**What you have to do:** Return nothing but the lines from the line containing "if parent is" through the last line of the records, reproduced exactly.

--- begin Data for this task ---

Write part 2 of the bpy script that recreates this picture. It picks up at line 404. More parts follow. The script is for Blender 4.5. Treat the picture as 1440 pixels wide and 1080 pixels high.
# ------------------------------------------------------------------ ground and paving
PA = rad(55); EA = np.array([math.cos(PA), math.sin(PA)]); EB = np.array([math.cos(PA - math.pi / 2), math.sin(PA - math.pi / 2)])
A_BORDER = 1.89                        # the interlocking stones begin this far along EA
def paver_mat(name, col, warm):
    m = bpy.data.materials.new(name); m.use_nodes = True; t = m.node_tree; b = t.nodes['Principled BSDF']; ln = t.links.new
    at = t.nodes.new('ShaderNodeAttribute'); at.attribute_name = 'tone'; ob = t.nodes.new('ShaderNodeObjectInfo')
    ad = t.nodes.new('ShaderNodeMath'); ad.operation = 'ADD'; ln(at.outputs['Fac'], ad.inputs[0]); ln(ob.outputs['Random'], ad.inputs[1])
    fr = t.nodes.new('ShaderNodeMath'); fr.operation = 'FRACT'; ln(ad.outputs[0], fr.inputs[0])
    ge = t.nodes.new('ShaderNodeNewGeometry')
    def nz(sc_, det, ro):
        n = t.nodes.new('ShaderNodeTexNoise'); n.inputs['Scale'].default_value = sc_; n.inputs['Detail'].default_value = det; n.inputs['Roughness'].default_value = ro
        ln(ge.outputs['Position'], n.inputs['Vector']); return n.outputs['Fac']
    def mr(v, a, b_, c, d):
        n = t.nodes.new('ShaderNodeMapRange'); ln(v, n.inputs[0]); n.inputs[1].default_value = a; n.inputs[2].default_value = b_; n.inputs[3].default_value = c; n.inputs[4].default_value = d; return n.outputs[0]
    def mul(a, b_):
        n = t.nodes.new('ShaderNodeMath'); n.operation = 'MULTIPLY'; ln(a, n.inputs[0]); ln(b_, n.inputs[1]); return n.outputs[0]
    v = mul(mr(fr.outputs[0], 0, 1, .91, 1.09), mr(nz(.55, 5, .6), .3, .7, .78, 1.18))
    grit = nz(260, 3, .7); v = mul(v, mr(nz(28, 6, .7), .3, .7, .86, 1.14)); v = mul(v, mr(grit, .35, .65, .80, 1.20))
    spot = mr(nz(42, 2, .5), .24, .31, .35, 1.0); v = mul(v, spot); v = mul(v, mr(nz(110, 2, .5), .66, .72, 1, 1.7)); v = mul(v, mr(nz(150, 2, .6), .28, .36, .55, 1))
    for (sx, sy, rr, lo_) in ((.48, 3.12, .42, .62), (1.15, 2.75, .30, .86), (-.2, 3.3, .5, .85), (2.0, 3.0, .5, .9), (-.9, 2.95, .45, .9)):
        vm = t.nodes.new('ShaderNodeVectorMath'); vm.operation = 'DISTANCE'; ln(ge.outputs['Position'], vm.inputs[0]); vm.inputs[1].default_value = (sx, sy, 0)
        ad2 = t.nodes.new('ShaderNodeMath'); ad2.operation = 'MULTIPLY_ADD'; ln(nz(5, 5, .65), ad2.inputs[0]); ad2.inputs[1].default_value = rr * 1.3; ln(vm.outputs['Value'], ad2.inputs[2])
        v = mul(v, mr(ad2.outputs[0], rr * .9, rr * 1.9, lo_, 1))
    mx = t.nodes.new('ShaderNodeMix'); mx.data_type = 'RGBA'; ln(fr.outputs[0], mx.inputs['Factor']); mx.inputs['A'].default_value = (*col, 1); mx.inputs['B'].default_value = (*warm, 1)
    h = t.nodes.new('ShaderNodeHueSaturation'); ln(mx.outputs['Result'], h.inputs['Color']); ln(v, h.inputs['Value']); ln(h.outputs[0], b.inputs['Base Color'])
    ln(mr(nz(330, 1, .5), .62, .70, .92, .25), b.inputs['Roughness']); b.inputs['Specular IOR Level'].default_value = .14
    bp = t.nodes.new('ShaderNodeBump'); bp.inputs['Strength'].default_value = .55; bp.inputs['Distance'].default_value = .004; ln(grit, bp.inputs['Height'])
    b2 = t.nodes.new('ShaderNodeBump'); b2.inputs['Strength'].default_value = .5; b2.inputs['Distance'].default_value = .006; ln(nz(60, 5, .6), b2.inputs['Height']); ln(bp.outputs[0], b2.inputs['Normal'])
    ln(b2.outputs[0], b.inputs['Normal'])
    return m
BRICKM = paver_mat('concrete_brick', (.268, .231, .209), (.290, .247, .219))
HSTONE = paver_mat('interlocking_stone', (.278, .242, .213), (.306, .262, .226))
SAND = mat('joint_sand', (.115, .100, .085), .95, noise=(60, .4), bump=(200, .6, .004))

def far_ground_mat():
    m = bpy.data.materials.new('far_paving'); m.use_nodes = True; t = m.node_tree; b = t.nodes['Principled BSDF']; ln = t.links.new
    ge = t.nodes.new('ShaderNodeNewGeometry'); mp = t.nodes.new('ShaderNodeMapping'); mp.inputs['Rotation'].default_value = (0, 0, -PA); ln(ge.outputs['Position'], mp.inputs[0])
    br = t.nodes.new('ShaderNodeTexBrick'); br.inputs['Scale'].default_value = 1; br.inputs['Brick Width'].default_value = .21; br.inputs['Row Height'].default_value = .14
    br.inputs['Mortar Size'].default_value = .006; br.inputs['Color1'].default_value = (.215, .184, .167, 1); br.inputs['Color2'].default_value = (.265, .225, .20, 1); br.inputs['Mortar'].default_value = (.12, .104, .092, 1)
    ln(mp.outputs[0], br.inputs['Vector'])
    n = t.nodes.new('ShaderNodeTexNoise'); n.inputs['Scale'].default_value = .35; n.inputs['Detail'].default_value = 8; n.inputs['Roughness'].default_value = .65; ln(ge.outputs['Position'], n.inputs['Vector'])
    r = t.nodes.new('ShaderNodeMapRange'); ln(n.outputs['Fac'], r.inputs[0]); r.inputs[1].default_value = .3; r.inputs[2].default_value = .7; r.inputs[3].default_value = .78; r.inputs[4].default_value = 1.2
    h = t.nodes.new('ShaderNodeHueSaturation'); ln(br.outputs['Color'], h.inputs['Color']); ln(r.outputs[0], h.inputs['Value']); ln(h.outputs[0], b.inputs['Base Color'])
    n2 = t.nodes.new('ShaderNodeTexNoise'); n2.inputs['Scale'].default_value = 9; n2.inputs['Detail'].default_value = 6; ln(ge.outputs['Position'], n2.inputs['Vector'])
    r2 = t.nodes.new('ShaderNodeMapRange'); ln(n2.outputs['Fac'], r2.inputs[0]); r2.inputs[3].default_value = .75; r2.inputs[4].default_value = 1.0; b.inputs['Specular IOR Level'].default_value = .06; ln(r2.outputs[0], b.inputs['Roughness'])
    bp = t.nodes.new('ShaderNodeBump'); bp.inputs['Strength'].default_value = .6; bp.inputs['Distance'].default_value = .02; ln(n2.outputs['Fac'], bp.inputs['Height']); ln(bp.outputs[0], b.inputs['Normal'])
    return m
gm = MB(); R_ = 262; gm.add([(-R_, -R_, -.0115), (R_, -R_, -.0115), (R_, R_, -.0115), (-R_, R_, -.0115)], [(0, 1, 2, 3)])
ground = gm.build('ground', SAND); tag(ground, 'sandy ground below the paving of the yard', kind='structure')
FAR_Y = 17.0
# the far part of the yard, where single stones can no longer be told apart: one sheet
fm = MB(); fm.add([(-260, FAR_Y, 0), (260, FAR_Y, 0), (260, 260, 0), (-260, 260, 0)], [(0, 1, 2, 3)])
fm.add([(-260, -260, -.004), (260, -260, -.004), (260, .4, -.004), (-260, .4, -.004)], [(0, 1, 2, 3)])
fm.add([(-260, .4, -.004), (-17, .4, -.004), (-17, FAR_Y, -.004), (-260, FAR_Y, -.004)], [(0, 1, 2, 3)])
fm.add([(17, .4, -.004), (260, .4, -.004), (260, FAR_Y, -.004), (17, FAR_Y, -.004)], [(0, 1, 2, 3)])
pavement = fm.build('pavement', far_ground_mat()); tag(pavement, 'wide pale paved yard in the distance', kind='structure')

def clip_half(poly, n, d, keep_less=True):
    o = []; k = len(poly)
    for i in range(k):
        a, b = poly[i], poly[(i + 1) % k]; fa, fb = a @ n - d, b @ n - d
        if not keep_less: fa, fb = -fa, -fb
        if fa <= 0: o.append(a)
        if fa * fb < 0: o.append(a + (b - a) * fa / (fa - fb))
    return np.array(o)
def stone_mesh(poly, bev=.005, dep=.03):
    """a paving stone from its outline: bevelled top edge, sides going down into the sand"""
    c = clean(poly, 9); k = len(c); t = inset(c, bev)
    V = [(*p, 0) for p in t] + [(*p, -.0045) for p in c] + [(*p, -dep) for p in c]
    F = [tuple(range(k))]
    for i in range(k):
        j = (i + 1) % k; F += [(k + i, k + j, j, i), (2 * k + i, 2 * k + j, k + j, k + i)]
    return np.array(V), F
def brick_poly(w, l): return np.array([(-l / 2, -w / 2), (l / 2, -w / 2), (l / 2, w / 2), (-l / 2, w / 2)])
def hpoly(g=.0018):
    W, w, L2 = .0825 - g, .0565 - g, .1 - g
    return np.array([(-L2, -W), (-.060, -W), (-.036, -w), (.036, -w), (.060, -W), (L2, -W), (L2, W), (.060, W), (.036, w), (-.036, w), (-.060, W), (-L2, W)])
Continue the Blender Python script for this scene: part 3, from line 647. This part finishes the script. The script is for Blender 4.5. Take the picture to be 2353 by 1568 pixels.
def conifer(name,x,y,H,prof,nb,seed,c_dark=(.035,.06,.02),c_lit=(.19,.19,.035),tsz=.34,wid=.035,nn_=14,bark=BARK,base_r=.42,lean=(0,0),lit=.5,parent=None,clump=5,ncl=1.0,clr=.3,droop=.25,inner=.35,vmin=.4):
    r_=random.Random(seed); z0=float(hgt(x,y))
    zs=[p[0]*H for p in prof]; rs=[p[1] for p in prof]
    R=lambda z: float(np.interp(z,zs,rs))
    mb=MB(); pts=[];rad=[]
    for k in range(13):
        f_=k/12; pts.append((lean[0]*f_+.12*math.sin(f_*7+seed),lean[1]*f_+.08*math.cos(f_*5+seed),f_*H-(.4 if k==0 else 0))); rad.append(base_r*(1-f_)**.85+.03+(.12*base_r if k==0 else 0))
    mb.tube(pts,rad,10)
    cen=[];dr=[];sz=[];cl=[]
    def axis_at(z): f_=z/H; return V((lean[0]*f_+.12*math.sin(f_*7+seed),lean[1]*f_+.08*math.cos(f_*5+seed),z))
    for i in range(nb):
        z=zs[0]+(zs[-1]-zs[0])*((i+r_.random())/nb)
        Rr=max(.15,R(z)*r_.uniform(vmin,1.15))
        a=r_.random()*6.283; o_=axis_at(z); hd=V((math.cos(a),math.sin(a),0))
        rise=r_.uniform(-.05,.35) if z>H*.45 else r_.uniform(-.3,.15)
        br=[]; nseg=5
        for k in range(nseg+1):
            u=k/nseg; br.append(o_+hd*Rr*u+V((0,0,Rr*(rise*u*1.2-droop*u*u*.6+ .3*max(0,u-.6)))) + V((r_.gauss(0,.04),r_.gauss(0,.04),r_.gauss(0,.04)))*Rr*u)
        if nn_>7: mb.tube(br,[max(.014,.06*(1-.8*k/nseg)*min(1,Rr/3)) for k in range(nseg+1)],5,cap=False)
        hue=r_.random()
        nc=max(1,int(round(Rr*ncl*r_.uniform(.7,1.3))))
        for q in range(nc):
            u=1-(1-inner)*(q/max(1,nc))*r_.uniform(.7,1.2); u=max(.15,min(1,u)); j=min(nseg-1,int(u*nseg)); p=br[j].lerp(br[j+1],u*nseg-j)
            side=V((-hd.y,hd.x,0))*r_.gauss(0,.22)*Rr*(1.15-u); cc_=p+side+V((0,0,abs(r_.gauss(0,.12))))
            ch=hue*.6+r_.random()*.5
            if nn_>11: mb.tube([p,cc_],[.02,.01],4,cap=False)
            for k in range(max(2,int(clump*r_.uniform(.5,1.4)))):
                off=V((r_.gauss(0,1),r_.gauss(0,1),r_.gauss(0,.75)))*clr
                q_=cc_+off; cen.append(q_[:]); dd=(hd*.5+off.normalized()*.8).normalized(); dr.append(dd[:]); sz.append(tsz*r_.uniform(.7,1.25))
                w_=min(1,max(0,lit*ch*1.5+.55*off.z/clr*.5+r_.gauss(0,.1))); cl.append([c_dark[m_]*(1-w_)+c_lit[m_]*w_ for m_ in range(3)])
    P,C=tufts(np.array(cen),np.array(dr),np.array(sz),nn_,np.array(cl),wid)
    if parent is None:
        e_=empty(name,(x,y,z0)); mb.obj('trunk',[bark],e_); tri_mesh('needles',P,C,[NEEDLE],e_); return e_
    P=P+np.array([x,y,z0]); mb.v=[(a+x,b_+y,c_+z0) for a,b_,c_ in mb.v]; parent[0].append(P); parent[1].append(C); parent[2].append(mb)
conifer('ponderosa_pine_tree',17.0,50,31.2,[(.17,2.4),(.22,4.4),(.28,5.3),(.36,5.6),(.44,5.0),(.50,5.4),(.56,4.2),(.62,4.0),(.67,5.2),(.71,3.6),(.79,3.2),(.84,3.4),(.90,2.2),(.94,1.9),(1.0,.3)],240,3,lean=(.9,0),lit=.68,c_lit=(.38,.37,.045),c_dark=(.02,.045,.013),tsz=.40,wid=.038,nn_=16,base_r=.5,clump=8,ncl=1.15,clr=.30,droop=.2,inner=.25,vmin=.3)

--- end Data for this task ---

**Correct output:**
    if parent is None:
        e_=empty(name,(x,y,z0)); mb.obj('trunk',[bark],e_); tri_mesh('needles',P,C,[NEEDLE],e_); return e_
    P=P+np.array([x,y,z0]); mb.v=[(a+x,b_+y,c_+z0) for a,b_,c_ in mb.v]; parent[0].append(P); parent[1].append(C); parent[2].append(mb)
conifer('ponderosa_pine_tree',17.0,50,31.2,[(.17,2.4),(.22,4.4),(.28,5.3),(.36,5.6),(.44,5.0),(.50,5.4),(.56,4.2),(.62,4.0),(.67,5.2),(.71,3.6),(.79,3.2),(.84,3.4),(.90,2.2),(.94,1.9),(1.0,.3)],240,3,lean=(.9,0),lit=.68,c_lit=(.38,.37,.045),c_dark=(.02,.045,.013),tsz=.40,wid=.038,nn_=16,base_r=.5,clump=8,ncl=1.15,clr=.30,droop=.2,inner=.25,vmin=.3)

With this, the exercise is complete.